For the rest of the countries where the company doesn’t have a team selling to local advertisers, it is expected to continue booking sales through its international headquarters in Dublin, Ireland.

The shift to impact revenue reporting in Germany

After Facebook (FB) shifts to the local selling model, the BBC reported that the European countries where Facebook’s advertising revenues are reported could change. These countries include Germany (EWG), France, Italy, Spain, and the Netherlands.

Facebook’s local selling model involves booking advertising revenues where they are generated directly. With the exception of Australia and the UK (EWU), which started in 2016, Facebook typically books its international revenues in Ireland, which hosts its global headquarters.

As we can see in the chart above, Facebook and Alphabet (GOOGL), the parent of Google, generate more than 50% of their revenues abroad.
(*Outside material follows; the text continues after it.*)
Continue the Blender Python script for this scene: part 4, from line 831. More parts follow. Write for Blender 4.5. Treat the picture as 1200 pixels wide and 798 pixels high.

Amazon (AMZN) and Twitter (TWTR) generate a sizeable portion of their revenues overseas.

Facebook’s tax bill could increase

The shift to a model where advertising revenues are reported in the country of origin could see Facebook’s tax bill rise if the example of its UK operations is any guide. In 2014, the company paid 4,327 pounds in tax in the UK. However, its UK tax bill has risen since it started practicing the local selling model in the country in 2016.